REQUIREMENTS:
Copy out the complete listing, word for word.

◆ ◆ ◆ ◆ ◆ ◆ ◆

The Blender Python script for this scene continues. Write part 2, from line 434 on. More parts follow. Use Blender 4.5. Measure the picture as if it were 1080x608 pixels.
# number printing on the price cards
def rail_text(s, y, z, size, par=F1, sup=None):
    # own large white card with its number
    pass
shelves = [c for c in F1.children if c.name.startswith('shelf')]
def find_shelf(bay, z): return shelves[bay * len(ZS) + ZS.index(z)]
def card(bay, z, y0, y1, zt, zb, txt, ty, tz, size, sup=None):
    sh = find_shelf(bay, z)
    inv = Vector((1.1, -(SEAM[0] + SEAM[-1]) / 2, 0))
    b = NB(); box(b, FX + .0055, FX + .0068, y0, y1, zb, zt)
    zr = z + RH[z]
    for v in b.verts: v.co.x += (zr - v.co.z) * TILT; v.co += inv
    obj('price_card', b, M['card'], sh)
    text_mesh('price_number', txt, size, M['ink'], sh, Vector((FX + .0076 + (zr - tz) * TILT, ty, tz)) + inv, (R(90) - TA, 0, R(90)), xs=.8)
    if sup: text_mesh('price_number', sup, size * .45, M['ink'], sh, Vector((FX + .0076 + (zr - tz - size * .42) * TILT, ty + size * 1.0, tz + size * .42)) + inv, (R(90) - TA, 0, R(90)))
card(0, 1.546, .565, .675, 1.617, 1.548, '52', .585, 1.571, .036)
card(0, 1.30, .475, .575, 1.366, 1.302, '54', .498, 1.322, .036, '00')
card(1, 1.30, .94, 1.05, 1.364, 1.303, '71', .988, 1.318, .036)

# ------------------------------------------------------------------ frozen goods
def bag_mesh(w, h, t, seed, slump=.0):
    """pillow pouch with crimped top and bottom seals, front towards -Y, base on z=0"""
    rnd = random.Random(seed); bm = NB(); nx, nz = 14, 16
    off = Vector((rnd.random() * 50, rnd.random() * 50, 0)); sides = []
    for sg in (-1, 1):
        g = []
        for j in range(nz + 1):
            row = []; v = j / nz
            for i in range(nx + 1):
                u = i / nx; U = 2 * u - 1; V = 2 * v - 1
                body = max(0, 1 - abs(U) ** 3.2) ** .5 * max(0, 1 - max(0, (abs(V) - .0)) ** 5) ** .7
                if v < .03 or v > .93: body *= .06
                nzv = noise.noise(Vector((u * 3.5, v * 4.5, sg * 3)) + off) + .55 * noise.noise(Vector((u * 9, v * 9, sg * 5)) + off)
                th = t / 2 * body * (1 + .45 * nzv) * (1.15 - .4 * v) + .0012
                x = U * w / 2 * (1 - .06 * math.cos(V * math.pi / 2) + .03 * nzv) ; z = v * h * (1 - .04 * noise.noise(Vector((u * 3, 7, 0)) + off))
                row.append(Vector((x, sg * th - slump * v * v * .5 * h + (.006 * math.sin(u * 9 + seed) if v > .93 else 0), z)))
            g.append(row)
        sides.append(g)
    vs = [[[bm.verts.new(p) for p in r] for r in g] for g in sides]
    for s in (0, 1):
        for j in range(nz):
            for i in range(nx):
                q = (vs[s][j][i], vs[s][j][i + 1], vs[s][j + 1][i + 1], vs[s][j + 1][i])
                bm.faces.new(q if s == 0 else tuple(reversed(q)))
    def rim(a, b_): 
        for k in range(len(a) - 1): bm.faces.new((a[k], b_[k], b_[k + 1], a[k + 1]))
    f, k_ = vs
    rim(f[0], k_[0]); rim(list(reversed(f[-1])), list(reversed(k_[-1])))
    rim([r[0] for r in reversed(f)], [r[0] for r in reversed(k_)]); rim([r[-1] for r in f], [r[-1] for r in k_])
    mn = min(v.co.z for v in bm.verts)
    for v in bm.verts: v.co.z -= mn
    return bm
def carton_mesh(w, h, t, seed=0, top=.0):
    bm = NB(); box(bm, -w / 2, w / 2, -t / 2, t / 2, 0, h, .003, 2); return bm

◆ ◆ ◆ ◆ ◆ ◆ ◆

OUTPUT FOR THIS EXERCISE:
The Blender Python script for this scene continues. Write part 2, from line 434 on. More parts follow. Use Blender 4.5. Measure the picture as if it were 1080x608 pixels.
# number printing on the price cards
def rail_text(s, y, z, size, par=F1, sup=None):
    # own large white card with its number
    pass
shelves = [c for c in F1.children if c.name.startswith('shelf')]
def find_shelf(bay, z): return shelves[bay * len(ZS) + ZS.index(z)]
def card(bay, z, y0, y1, zt, zb, txt, ty, tz, size, sup=None):
    sh = find_shelf(bay, z)
    inv = Vector((1.1, -(SEAM[0] + SEAM[-1]) / 2, 0))
    b = NB(); box(b, FX + .0055, FX + .0068, y0, y1, zb, zt)
    zr = z + RH[z]
    for v in b.verts: v.co.x += (zr - v.co.z) * TILT; v.co += inv
    obj('price_card', b, M['card'], sh)
    text_mesh('price_number', txt, size, M['ink'], sh, Vector((FX + .0076 + (zr - tz) * TILT, ty, tz)) + inv, (R(90) - TA, 0, R(90)), xs=.8)
    if sup: text_mesh('price_number', sup, size * .45, M['ink'], sh, Vector((FX + .0076 + (zr - tz - size * .42) * TILT, ty + size * 1.0, tz + size * .42)) + inv, (R(90) - TA, 0, R(90)))
card(0, 1.546, .565, .675, 1.617, 1.548, '52', .585, 1.571, .036)
card(0, 1.30, .475, .575, 1.366, 1.302, '54', .498, 1.322, .036, '00')
card(1, 1.30, .94, 1.05, 1.364, 1.303, '71', .988, 1.318, .036)

# ------------------------------------------------------------------ frozen goods
def bag_mesh(w, h, t, seed, slump=.0):
    """pillow pouch with crimped top and bottom seals, front towards -Y, base on z=0"""
    rnd = random.Random(seed); bm = NB(); nx, nz = 14, 16
    off = Vector((rnd.random() * 50, rnd.random() * 50, 0)); sides = []
    for sg in (-1, 1):
        g = []
        for j in range(nz + 1):
            row = []; v = j / nz
            for i in range(nx + 1):
                u = i / nx; U = 2 * u - 1; V = 2 * v - 1
                body = max(0, 1 - abs(U) ** 3.2) ** .5 * max(0, 1 - max(0, (abs(V) - .0)) ** 5) ** .7
                if v < .03 or v > .93: body *= .06
                nzv = noise.noise(Vector((u * 3.5, v * 4.5, sg * 3)) + off) + .55 * noise.noise(Vector((u * 9, v * 9, sg * 5)) + off)
                th = t / 2 * body * (1 + .45 * nzv) * (1.15 - .4 * v) + .0012
                x = U * w / 2 * (1 - .06 * math.cos(V * math.pi / 2) + .03 * nzv) ; z = v * h * (1 - .04 * noise.noise(Vector((u * 3, 7, 0)) + off))
                row.append(Vector((x, sg * th - slump * v * v * .5 * h + (.006 * math.sin(u * 9 + seed) if v > .93 else 0), z)))
            g.append(row)
        sides.append(g)
    vs = [[[bm.verts.new(p) for p in r] for r in g] for g in sides]
    for s in (0, 1):
        for j in range(nz):
            for i in range(nx):
                q = (vs[s][j][i], vs[s][j][i + 1], vs[s][j + 1][i + 1], vs[s][j + 1][i])
                bm.faces.new(q if s == 0 else tuple(reversed(q)))
    def rim(a, b_): 
        for k in range(len(a) - 1): bm.faces.new((a[k], b_[k], b_[k + 1], a[k + 1]))
    f, k_ = vs
    rim(f[0], k_[0]); rim(list(reversed(f[-1])), list(reversed(k_[-1])))
    rim([r[0] for r in reversed(f)], [r[0] for r in reversed(k_)]); rim([r[-1] for r in f], [r[-1] for r in k_])
    mn = min(v.co.z for v in bm.verts)
    for v in bm.verts: v.co.z -= mn
    return bm
def carton_mesh(w, h, t, seed=0, top=.0):
    bm = NB(); box(bm, -w / 2, w / 2, -t / 2, t / 2, 0, h, .003, 2); return bm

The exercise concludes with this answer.